В качестве объекта критического анализа он избрал уже упоминавшиеся «Очерки…» Николай-она (Н. Ф. Даниельсона). Исследуя процесс «капитализации» всего народного хозяйства, Даниельсон утверждал, что обнищание крестьянства сокращает внутренний рынок и тем самым лишает капитализм всякой почвы. Единственная его опора покровительственная политика правительства, которое толкает Россию на ошибочный путь. И если бы не эта политика, капитализм, а с ним и полуторамиллионный российский пролетариат неизбежно были бы обречены на деградацию.
Авторитет первого переводчика Маркса, огромная эрудиция, гигантский статистический материал – все это делало Даниельсона серьезным противником. Но Германа Красина это нисколько не смущало. В свое время, в Нижнем Новгороде, он не раз обсуждал данный вопрос с П. Н. Скворцовым и, основываясь на исследованиях оборота капитала во втором томе «Капитала» Маркса и на теории более быстрого роста постоянной части капитала сравнительно с переменной, вполне логично доказал, что капитализм развивается имманентно в процессе производства средств производства для средств производства.

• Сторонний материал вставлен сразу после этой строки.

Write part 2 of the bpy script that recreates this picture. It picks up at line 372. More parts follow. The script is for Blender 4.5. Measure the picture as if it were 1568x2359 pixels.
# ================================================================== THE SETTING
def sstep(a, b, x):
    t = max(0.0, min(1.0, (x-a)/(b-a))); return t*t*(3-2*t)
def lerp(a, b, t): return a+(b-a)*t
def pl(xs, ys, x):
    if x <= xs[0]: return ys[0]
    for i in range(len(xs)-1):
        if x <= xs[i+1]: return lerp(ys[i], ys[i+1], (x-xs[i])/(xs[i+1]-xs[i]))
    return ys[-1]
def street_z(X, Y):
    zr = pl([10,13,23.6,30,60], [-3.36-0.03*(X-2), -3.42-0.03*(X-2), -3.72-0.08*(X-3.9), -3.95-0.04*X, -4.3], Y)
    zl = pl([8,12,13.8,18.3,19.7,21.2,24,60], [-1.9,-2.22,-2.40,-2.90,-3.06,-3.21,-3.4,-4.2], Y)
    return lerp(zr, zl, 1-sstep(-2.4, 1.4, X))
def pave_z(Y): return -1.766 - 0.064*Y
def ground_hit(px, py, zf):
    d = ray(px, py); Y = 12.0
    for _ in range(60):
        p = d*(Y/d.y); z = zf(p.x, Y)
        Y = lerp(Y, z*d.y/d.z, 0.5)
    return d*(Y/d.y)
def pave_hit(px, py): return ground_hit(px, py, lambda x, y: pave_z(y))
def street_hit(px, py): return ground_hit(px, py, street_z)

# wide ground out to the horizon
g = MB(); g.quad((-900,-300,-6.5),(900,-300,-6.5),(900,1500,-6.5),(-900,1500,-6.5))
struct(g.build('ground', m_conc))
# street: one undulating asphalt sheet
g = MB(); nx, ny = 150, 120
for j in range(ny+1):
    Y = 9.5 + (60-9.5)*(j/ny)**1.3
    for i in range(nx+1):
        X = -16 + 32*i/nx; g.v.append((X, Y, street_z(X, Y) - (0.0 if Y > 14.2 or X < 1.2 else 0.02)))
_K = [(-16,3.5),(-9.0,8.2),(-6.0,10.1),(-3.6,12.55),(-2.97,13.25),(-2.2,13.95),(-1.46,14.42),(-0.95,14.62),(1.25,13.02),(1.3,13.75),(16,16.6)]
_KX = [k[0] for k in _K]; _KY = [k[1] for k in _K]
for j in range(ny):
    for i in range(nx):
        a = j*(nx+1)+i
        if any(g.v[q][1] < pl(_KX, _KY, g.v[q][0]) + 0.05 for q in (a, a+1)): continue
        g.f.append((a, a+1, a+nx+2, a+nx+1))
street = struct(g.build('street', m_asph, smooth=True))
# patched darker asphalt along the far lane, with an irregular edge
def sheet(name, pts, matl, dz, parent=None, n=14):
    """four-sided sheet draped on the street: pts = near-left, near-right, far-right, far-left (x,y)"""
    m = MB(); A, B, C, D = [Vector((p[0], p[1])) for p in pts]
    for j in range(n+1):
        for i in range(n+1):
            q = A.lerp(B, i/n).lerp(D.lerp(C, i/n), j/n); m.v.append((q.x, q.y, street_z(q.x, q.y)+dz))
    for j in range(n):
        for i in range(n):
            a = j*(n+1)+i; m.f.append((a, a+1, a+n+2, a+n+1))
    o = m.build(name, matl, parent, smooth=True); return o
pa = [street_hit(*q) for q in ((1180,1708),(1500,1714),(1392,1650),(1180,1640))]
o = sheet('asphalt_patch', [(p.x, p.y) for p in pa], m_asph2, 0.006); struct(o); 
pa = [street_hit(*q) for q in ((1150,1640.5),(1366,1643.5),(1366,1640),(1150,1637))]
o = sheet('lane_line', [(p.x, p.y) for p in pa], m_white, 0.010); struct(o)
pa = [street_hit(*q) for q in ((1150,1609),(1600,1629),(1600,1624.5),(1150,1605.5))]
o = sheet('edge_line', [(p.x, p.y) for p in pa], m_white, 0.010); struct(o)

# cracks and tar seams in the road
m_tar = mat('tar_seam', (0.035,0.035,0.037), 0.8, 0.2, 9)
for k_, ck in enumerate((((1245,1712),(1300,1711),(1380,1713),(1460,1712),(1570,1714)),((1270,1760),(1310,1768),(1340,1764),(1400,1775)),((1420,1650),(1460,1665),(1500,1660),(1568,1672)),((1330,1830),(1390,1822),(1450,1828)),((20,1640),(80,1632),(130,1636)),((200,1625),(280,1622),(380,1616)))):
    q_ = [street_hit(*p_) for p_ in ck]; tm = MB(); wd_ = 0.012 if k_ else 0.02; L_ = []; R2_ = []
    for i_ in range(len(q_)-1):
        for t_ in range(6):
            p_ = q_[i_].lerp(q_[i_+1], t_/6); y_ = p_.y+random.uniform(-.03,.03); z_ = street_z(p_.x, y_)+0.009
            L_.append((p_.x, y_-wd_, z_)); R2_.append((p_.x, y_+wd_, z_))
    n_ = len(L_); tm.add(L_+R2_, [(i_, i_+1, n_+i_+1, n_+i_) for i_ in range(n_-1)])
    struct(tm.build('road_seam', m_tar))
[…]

Поскольку оратором он был неважным, то весь текст доклада написал в тетрадке, перегнутой пополам, так что полстраницы занимали поля. Текст этот он дал Владимиру Ульянову, и тот на полях набросал свои замечания. Но Герман не придал им особого значения, ибо был убежден в неотразимости своих аргументов.
Собрание состоялось в начале ноября 1893 года на квартире у Зинаиды Невзоровой, и, поскольку Красин являлся общепризнанным лидером кружка, публики собралось довольно много. Красин зачитал текст. Все было логично и правильно, вполне соответствуя цитатам из Маркса. Но кому была нужна такая правда? Это и стало очевидным, как только Ульянов изложил свои замечания.